One of the texts, the Lebor Gabála Érenn (The Book of the Takings of Ireland, also known as The Book of Invasions) dates from the middle of the Twelfth Century (around 1150 C.E.). According to the LGE, five groups entered Ireland before the arrival of the “Milesians” (Celtic Gaels, ancestors of the modern Irish).

The first three groups died out or left the island, while the fourth, called Fir Bolgs, stayed to meet the fifth wave, the Tuatha dé Danann (Clan of Danu). Described as tall, fair haired and beautiful, Dananns possessed more than mortal abilities. Shapeshifting, great strength, resurrection of the dead, magical metalworking, and spellcasting were some of their more remarkable skills. Above all, they never grew old.

After battling the Fir Bolgs for territory, the Dananns settled into a peaceful life until fierce Nordic raiders called Formorians demanded tribute and slaves from them, as they had from earlier peoples. To pacify the Formorians, the Dananns elected Bres, a man with both Formorian and Danann parents, to be their king.
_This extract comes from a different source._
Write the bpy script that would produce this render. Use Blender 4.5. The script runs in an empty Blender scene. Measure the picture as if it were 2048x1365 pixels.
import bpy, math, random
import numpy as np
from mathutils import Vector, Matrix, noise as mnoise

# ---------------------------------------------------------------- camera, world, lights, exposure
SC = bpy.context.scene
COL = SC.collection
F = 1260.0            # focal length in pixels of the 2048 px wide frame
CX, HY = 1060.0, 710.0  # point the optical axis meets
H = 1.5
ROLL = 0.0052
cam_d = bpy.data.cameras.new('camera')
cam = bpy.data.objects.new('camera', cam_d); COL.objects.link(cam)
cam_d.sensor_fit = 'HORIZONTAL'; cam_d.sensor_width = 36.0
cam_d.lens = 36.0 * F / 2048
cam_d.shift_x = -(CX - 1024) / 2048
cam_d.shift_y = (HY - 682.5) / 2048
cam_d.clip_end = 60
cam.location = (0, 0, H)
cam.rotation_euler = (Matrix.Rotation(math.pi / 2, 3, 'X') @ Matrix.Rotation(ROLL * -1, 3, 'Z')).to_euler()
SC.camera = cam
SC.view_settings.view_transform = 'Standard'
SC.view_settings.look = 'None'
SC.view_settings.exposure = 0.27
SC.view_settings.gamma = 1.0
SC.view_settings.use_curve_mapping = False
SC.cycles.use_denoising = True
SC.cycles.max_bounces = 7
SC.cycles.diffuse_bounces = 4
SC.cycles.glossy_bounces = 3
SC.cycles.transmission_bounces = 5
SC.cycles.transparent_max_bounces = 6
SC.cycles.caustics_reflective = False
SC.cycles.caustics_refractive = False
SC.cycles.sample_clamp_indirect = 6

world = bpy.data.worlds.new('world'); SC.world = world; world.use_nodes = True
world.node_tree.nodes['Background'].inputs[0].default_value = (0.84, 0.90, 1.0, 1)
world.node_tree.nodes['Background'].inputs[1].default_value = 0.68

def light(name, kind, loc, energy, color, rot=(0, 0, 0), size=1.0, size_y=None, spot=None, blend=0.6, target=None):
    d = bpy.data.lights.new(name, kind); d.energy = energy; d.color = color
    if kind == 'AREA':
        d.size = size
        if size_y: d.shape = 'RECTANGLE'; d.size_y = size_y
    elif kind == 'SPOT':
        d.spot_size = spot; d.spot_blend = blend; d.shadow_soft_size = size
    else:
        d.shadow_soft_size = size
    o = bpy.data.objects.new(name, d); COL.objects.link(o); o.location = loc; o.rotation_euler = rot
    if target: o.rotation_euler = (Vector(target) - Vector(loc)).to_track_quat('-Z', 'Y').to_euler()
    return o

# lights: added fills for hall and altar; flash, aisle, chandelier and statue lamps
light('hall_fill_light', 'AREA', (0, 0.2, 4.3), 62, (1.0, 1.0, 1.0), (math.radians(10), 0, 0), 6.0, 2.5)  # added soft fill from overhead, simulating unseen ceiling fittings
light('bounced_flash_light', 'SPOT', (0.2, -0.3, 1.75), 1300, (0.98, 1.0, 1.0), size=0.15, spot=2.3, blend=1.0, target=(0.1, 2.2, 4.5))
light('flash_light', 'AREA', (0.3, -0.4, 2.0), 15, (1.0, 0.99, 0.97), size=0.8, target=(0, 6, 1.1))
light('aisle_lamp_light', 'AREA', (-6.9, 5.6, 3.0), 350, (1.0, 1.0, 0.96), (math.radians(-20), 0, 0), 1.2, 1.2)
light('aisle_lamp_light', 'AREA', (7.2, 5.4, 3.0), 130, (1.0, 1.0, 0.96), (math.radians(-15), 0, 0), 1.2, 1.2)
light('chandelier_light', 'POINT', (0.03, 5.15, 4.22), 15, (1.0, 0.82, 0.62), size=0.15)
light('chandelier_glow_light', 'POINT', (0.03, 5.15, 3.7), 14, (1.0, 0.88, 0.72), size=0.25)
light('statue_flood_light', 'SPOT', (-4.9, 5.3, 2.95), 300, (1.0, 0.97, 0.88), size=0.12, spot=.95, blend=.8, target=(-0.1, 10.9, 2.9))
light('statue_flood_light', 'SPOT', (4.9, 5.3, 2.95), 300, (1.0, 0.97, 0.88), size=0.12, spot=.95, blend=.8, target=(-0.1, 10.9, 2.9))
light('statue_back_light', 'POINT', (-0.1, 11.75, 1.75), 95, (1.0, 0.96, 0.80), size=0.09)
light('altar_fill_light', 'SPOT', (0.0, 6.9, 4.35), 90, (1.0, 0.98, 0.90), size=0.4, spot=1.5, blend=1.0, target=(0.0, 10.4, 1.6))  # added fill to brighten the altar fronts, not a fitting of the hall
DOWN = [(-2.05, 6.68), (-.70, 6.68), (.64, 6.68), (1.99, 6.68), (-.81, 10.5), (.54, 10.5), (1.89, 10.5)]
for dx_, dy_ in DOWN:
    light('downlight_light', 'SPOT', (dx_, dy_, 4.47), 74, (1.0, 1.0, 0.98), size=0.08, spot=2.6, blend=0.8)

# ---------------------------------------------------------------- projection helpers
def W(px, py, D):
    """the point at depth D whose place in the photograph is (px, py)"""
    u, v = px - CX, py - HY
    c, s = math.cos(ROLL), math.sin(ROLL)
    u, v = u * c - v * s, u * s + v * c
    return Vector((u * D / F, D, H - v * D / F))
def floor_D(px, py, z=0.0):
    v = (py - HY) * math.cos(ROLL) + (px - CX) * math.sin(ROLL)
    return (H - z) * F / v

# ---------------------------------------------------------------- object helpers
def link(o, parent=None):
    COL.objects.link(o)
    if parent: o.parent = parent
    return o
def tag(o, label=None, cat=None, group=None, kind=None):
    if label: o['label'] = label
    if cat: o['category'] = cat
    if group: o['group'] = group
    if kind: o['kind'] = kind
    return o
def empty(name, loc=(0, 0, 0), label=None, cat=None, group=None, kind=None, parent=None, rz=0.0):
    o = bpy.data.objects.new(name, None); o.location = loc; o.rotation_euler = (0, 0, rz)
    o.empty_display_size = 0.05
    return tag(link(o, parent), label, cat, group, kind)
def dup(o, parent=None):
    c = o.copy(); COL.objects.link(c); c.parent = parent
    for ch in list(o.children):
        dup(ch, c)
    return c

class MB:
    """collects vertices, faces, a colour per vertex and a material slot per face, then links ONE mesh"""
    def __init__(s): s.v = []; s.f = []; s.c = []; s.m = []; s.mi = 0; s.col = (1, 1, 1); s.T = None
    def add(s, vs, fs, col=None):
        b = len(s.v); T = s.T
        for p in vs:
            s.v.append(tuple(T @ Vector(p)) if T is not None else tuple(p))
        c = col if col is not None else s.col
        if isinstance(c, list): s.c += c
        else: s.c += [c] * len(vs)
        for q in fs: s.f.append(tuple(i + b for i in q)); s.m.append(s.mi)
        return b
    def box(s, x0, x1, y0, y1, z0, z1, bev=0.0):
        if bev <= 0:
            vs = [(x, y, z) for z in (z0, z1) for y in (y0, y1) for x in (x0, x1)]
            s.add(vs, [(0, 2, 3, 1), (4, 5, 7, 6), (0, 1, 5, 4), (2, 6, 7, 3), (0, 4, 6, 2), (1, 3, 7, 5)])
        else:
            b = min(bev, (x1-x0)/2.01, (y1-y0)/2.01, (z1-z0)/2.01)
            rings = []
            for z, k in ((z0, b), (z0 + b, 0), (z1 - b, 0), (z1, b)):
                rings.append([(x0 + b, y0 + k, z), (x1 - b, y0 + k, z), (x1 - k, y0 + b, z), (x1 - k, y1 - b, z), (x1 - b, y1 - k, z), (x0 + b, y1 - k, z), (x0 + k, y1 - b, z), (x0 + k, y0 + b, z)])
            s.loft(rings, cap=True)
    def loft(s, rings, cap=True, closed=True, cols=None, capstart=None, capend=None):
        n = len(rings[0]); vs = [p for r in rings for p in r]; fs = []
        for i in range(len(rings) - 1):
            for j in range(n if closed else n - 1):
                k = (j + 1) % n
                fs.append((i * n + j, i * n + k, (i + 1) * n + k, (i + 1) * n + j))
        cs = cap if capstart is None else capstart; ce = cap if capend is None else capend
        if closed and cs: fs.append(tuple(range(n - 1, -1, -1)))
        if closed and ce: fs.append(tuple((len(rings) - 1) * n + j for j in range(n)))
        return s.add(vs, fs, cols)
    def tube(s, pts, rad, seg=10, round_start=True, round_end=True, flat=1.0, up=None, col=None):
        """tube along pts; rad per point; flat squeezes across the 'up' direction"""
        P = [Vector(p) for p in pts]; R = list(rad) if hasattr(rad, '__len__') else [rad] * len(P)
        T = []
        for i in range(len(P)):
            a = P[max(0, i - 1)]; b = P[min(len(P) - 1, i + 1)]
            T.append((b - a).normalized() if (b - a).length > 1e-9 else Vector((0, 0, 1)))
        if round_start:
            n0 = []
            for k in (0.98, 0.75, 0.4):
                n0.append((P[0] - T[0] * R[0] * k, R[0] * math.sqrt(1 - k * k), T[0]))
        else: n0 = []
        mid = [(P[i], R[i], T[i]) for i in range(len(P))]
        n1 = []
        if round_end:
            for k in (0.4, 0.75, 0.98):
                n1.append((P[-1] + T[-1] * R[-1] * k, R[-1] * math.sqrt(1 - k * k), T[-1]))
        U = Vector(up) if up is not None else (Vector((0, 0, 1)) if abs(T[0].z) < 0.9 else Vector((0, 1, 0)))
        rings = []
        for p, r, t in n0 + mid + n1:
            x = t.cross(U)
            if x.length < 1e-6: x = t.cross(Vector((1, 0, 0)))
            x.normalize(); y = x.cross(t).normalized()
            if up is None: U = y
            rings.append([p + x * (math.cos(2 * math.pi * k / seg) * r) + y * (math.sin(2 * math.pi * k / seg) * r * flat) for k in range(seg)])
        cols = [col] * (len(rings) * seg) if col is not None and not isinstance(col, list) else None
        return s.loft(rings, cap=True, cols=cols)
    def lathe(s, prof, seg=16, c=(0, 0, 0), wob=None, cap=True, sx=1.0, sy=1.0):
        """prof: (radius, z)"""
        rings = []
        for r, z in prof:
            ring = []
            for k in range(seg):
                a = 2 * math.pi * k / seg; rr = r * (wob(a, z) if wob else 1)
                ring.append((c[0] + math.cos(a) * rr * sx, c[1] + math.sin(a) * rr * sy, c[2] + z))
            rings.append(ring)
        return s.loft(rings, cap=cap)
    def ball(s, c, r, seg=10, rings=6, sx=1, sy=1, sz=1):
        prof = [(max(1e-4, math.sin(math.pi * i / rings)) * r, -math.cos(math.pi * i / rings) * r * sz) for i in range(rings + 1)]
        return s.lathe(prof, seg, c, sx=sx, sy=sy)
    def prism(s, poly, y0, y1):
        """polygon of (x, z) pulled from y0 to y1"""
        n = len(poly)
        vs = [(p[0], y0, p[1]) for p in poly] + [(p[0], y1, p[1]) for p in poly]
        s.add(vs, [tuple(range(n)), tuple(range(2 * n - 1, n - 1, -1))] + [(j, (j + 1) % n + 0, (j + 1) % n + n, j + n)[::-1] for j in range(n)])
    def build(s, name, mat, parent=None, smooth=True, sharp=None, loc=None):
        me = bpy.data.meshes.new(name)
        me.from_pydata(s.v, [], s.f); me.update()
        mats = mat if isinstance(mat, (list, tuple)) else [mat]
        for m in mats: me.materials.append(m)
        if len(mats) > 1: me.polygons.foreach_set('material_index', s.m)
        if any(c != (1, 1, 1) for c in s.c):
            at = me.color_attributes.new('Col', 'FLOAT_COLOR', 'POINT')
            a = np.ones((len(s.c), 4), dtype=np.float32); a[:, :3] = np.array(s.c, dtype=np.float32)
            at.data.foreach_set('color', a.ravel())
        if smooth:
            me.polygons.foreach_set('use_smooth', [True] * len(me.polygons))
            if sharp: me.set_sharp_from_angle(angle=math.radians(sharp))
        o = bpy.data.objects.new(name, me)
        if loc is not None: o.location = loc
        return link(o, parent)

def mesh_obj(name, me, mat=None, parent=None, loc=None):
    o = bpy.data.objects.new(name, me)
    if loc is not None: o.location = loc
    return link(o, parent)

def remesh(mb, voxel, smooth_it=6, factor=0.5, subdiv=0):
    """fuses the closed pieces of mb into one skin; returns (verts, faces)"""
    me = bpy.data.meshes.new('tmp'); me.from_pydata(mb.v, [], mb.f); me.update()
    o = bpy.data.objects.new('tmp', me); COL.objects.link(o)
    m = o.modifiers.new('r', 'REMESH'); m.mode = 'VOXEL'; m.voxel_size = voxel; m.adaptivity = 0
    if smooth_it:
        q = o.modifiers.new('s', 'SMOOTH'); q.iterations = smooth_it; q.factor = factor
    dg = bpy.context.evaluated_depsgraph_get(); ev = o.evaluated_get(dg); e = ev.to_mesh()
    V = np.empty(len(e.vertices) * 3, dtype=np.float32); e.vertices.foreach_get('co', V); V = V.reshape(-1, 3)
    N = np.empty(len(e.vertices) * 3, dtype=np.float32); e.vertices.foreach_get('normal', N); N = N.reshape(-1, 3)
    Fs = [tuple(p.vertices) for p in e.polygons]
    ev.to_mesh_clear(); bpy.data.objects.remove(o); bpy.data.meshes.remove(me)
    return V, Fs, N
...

Their strategy failed when Bres proved to be a stingy, selfish king. After he was deposed, he went to the Formorians seeking allies to force the Dananns out of Ireland; instead, Dananns defeated Formorians at the Second Battle of Mag Tuired. Later, incoming Celts expelled the Dananns to an underground world. Now called People of the Hills (Daoine Sidhe) or simply, Sidhe, Dananns were said to return to Ireland at will throughout the centuries. In 1014, they joined mortals in the fighting Danes at the Battle of Contarf near Dublin according W.Y. Evans-Wentz in his book, The Fairy Faith in Celtic Countries (1911).

Hard to believe?

Imagine if the Bible’s New Testament books were transmitted from elder to youth in the same way—seven hundred generations of retelling—before being set down in writing in the year 2000. How much would be lost? How much added? Would dubious scholars, disturbed by accounts of miracles, dismiss all as fantasy?

In my book, Shining Ones, I take the Tuatha dé Danann into the modern world. As one Danann descendant puts it,

Our history became legend, legend turned to fairytale until no believed we ever existed.

And that is just as we wish it to be.